Actually, I didn't, which, I bet, isn't the answer writers normally give. I'm the co-translator of Fall Down 7 Times, Get Up 8. Its young author, Naoki Higashida, has non-verbal autism, like my son, and Naoki's previous book The Reason I Jump was more illuminating and helpful than anything else my wife and I had read about the subject. The new book is a kind of "older brother" volume dealing with autism during adolescence and young adulthood, and we hope it will help parents, carers, teachers and the general public to a better understanding of the condition. We cannot change the fact of autism, but we can address ignorance about it.

What scares you as a writer?

What scares me as a writer is the same as what scares me as a father and a citizen: people who lack the imagination to understand that they might have been born in somebody else's skin. Scarier still are people willing to stoke fear of "foreign" groups to gain a base from which to grow power. Abraham Lincoln said, "If we'd been born where they were born, and taught what they were taught, we would believe what they believe." He said that about his enemies, one of whom then shot him. Can you imagine the gentleman currently occupying the White House ever using that kind of language?

Which book do you think is underappreciated?

Poetry is underappreciated. Too many people think it's an elitist pastime, like polo; or twee verse; or brain-bruising verbal Sudoku. Poetry isn't these things – or if it is, you're reading the wrong stuff. Like music, you need to explore a little to find poets whose work speaks to you – and then you have a lifelong friend who'll tell you truths you didn't know you knew. Look up James Wright's Lying in a Hammock at William Duffy's Farm on your phone: What else reminds you so strongly, so instantly, to quit whining and be grateful for being alive? Or try A Contribution to Statistics by Wislawa Szymborska: What better deep, dark truthful mirror of humanity is there? Or, the next time you're in you local bookshop, see if they have any Mary Oliver. An old English professor from my university used to say, "Not liking poetry is like not liking ice cream." Mary Oliver is superlative ice cream.

What's a book every 10-year-old should read?

In my perfect world, every 10-year-old would read books by people whom the child's culture teaches them to mistrust, or view as Other, or feel superior to. Jewish children in Israel, for example, would read books by Palestinian authors, and Palestinian children would read Jewish authors. Japanese kids would read books by Chinese and Korean authors; Chinese and Korean kids would read books by Japanese authors. White American kids would read books by Muslim or African-American authors (as many do, to be fair); and vice versa.

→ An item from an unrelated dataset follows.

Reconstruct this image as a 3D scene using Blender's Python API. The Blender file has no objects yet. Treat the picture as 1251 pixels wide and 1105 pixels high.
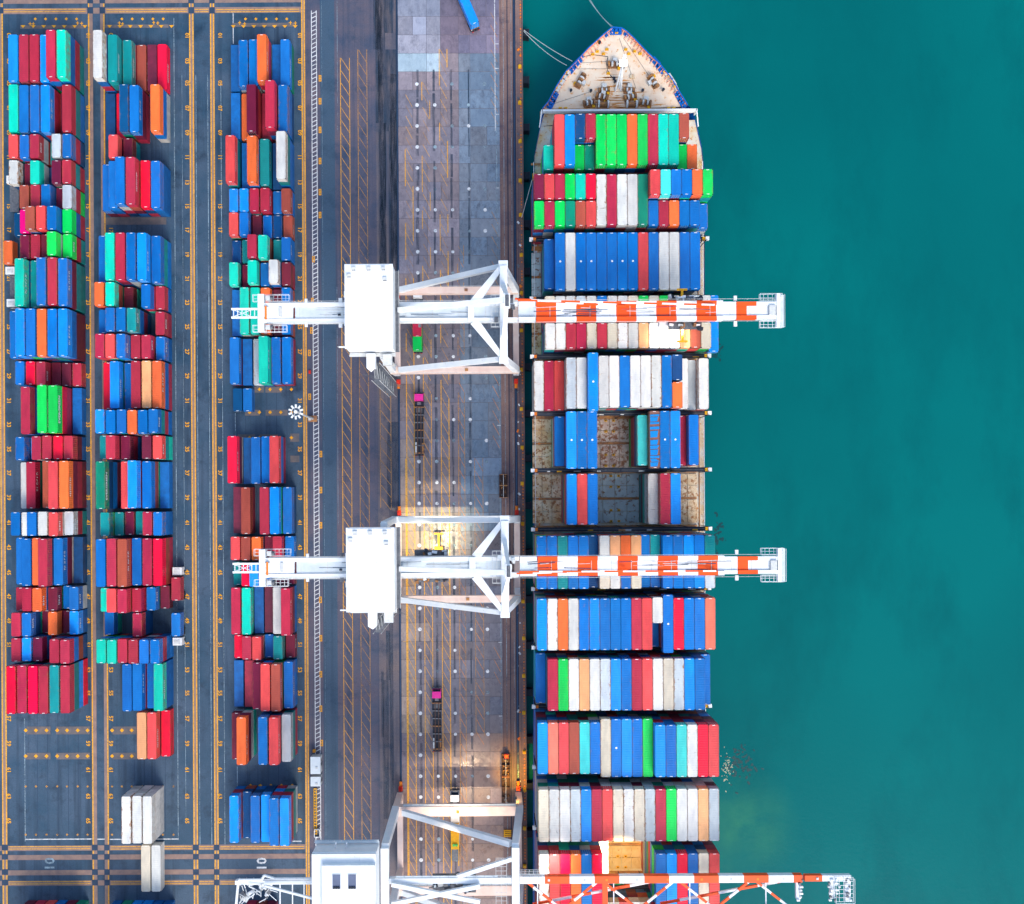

Likewise, Russians and Ukrainians. More British kids would read books by continental European and Middle Eastern authors. Kids in strict Muslim societies would read books by Americans. North Korean kids would be allowed to read anything not about their psychopathic Dear Leader. As for child readers, so for adult readers. Dream on, right?

Which books have you reread most in your life?

I've read The Earthsea Trilogy by Ursula K. Le Guin every decade of my life, along with The Left Hand of Darkness and The Dispossessed by the same author. These works of art age as I age. New things in them float to the surface as my understanding of the world gets marginally less bent out of shape by illusions and self-delusions, as I age. When I read these books I meet younger versions of myself, reading them. Intellect and imagination are their warp and weft. I love them.